I own stock in Watertown Industries. They are a company that makes life preservers. They’ve been around since 1875. Watertown is famous for saving the life of Teddy Roosevelt during the Spanish American War. Roosevelt manned a tugboat from Miami to Cuba thinking that the Spanish soldiers would think it was just a tugboat. But the thing is, Roosevelt was a meglomaniac and stood at the front of the tugboat with lights on him, while a small orchestra played the 1812 Overture. The tugboat was fired on by the Spanish and it sunk in the Bay of Pigs. The tugboat happened to be equipped with Watertown life preservers.
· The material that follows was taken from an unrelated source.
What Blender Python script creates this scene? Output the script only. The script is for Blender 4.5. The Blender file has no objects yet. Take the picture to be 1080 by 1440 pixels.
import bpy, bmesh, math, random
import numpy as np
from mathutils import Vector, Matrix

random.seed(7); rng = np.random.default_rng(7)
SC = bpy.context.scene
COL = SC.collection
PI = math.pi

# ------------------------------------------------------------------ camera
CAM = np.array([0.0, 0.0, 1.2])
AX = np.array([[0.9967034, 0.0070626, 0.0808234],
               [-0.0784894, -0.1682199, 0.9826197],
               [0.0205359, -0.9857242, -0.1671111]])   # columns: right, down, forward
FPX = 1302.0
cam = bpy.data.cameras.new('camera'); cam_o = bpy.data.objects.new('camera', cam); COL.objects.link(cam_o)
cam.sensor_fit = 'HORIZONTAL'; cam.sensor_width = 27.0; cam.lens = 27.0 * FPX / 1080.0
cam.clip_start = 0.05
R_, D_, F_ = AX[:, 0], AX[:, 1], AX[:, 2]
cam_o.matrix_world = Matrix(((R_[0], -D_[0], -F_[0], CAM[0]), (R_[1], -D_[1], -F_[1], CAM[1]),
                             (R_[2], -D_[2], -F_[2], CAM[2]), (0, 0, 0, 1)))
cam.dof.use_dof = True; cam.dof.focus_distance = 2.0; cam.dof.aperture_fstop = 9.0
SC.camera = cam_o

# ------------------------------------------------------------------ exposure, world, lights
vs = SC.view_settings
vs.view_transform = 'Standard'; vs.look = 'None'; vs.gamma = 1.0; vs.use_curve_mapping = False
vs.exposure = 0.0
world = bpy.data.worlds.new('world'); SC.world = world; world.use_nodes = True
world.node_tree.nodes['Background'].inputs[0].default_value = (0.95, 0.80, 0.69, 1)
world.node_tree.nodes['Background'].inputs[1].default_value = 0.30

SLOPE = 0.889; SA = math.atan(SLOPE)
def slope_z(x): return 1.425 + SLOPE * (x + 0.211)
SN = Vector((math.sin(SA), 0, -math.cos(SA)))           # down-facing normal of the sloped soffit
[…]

The thing is, yesterday I found out on the Huffington Post that Watertown Industries paid off government officials back in the 1932 to prevent the passage of the Chesterton Sink or Swim bill that would have subsidized the teaching of all Americans how to swim. Secret memos showed that Watertown Industries felt that it would have put them out of business. The thing is, I’m a crappy swimmer. I do some kind of self-taught tread-water crawl stroke that makes kids at the pool point at me and laugh. I blame Watertown Industries.
So I told my broker to sell all my shares of Watertown Industries stock. The thing is, I own ten shares, and the price had plummeted to ten cents a share. So after paying a commission, I ended up with a check for ninety cents. Now I’m angry about two things.